◆ What you will do
Return only the stretch of the material below that begins with the line containing "MB().bar((u, 2 *" and ends with the line containing "zz = 4.36 if v in (0.0, 25.7) else 5.9", exactly; both of those lines belong to it.

◆ Dataset extract
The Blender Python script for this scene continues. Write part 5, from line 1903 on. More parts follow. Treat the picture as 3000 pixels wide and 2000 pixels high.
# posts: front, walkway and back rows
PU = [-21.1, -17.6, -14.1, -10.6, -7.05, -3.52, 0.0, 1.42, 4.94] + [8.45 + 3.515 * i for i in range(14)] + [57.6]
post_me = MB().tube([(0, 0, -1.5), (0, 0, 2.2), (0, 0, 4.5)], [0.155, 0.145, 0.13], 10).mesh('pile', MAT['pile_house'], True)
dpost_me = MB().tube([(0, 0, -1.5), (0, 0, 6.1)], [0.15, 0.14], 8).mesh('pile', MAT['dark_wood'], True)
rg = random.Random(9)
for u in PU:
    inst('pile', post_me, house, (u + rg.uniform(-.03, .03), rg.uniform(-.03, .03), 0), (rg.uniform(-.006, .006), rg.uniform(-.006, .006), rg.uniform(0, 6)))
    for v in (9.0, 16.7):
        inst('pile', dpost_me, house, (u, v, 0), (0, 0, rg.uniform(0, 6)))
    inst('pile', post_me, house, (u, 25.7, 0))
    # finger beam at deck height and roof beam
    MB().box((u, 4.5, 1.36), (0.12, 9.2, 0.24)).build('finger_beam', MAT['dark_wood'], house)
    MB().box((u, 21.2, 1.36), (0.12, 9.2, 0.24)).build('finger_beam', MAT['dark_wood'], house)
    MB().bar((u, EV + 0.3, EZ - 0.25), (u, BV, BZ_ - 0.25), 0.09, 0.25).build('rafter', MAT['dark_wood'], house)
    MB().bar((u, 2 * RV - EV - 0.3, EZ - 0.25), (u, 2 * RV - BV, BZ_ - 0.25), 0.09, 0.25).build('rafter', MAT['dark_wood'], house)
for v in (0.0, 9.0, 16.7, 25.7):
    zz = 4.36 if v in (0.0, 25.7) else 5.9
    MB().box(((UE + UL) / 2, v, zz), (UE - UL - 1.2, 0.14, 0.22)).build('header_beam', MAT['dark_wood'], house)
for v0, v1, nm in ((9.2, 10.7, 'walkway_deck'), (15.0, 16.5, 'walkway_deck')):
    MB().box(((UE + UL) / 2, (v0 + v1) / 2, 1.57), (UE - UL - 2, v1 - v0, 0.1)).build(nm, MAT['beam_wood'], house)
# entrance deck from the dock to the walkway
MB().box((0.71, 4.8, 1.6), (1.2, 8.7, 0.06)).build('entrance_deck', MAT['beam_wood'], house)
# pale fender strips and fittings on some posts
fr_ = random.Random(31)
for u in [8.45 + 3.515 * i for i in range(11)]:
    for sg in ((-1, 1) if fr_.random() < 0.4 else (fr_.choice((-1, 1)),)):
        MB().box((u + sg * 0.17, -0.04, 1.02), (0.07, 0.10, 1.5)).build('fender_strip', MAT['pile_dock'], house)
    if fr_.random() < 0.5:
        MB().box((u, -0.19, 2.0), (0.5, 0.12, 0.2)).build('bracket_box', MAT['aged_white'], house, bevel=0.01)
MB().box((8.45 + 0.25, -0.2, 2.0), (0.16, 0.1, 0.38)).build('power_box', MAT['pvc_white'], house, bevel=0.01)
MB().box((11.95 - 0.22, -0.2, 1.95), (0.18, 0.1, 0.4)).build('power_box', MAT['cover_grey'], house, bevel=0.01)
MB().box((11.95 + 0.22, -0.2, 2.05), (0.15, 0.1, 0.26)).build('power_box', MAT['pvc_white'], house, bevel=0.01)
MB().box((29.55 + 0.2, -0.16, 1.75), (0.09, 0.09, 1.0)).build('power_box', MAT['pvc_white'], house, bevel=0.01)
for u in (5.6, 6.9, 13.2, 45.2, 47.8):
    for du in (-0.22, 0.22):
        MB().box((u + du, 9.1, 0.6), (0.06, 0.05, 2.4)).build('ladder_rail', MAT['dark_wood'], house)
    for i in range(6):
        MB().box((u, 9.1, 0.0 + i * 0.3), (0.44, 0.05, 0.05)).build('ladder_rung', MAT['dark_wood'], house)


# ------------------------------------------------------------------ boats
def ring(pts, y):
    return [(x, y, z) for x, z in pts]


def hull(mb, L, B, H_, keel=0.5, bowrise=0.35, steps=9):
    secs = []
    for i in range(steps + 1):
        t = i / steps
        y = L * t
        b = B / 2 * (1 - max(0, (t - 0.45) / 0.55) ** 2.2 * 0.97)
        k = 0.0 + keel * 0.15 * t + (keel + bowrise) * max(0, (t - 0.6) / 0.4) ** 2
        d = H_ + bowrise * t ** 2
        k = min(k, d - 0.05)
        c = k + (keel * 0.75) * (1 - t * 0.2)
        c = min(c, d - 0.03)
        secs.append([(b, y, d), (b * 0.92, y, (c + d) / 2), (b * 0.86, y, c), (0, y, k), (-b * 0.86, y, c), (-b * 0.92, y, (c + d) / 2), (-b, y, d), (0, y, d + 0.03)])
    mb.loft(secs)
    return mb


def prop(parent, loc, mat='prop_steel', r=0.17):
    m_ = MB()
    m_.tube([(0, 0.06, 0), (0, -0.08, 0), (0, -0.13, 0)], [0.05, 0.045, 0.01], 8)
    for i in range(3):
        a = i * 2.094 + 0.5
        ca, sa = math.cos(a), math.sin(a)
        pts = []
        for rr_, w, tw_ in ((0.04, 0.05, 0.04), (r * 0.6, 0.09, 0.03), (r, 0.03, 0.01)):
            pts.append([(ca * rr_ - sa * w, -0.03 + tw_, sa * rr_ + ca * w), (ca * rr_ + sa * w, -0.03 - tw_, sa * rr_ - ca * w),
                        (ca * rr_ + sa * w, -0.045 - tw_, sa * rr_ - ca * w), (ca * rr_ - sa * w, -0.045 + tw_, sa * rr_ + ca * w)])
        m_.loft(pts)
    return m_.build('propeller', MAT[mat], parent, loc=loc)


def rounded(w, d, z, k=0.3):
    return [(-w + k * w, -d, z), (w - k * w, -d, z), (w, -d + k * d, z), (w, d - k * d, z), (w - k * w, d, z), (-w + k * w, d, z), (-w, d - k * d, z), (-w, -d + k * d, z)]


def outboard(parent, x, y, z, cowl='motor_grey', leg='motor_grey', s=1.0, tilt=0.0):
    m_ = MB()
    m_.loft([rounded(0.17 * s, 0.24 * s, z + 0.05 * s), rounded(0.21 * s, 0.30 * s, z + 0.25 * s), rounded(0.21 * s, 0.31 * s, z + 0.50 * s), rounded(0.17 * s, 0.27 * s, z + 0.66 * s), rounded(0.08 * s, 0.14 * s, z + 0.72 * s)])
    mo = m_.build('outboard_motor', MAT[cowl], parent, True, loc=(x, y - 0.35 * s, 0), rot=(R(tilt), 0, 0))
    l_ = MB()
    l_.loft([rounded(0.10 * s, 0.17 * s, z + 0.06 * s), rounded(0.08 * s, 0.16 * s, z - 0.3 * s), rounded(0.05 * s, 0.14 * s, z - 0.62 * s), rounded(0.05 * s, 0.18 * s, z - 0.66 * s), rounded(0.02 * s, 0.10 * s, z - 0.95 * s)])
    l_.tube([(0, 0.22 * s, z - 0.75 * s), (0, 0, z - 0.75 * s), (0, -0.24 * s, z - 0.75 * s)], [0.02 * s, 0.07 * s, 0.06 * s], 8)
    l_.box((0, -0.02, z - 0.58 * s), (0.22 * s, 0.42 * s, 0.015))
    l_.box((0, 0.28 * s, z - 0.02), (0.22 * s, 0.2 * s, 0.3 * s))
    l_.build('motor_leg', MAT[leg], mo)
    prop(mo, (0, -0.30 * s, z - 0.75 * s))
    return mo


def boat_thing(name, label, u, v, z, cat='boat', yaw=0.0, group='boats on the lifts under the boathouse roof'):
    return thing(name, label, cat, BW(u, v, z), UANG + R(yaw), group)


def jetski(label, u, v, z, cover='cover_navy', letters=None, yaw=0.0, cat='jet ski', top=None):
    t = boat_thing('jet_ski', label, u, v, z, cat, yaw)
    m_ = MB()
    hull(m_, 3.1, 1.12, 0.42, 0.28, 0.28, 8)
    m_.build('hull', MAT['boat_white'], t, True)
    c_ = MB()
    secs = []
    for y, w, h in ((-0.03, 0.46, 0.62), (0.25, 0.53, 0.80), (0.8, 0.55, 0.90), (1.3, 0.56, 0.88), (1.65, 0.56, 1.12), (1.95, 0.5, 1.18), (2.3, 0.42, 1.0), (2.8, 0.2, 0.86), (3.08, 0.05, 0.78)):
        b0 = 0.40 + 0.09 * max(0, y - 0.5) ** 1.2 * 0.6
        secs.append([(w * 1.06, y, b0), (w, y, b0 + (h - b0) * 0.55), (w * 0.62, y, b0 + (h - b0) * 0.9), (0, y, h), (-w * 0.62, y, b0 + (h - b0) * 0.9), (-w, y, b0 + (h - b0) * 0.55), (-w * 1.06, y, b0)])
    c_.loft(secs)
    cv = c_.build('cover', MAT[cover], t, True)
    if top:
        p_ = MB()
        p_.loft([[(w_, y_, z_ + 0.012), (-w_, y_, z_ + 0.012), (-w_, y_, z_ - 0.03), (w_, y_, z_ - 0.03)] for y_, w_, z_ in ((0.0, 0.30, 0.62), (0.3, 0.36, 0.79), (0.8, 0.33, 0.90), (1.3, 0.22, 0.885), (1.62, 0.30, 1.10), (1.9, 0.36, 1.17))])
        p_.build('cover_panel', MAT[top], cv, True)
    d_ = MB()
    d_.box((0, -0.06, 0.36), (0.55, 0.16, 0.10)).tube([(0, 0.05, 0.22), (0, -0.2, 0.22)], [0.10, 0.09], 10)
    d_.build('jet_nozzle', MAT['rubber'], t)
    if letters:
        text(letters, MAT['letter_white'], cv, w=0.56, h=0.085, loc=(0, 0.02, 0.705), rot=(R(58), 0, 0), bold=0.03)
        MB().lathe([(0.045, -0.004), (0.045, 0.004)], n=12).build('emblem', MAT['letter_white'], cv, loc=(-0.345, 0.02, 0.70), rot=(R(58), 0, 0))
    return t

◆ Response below
    MB().bar((u, 2 * RV - EV - 0.3, EZ - 0.25), (u, 2 * RV - BV, BZ_ - 0.25), 0.09, 0.25).build('rafter', MAT['dark_wood'], house)
for v in (0.0, 9.0, 16.7, 25.7):
    zz = 4.36 if v in (0.0, 25.7) else 5.9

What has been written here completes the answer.